The exhibition and the Learning Lab resources are also inspiring younger visitors. Alice Rearden, who contributed to the exhibition catalog, was also a former high school teacher in the town of Bethel and now is the cultural engagement manager at Calista Education and Culture in Anchorage. She appears in “Living Our Cultures” videos and on its website. “My students would go to Anchorage with their parents and call me to say, ‘We saw you at the museum ,Cucuaq! [her Yup’ik name],’ or they’ll see me on the website and, oh my gosh, the students love the videos. They really enjoy them and pay attention, and I like that they include a young person and an elder [in several of the videos] because that helps to promote learning for young people,” she said. “It encourages them to learn more about the objects … as many of the objects are still very much a part of our lives.”

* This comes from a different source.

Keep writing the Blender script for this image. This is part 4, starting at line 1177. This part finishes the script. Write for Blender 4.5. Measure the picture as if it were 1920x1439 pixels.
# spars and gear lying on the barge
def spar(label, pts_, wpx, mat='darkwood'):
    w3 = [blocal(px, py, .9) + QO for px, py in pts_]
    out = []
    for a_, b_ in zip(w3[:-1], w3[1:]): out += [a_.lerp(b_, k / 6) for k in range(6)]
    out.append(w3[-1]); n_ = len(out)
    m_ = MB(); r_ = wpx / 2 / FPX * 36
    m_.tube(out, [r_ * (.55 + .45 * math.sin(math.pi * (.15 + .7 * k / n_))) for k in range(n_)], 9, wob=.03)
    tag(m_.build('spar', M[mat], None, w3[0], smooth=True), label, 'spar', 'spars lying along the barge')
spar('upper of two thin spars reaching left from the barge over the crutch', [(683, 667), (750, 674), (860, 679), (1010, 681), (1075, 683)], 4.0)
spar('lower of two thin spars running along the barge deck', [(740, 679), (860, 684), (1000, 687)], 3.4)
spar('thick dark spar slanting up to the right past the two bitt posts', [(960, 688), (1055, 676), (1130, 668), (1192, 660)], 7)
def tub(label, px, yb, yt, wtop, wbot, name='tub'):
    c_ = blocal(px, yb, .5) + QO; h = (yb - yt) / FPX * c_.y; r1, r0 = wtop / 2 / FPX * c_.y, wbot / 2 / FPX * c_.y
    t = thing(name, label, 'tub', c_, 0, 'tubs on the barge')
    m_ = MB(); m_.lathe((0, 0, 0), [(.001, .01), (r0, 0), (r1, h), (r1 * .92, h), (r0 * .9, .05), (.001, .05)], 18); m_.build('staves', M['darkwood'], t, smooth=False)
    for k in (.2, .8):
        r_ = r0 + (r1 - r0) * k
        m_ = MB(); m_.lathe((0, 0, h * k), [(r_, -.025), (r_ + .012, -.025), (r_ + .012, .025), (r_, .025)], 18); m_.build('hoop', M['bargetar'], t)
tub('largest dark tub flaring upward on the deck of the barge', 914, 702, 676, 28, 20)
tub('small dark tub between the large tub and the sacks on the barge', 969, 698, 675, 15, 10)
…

While working on the exhibition, Rearden also learned language from elders who described items in her Native Yup’ik language she had not heard before. She was amazed to “see the objects and for example [seeing an elder] describing a seal harpoon [they’d used] on the river and using high-level Yup’ik language describing parts of the harpoon that could have been lost because that material culture was gone. Our ancestors are ingenious, and we still carry that knowledge and those processes and are still amazing craft people and problem solvers,” she said. “This [exhibition] shows our cultures are still living as we are still trying to adapt to our environment today.”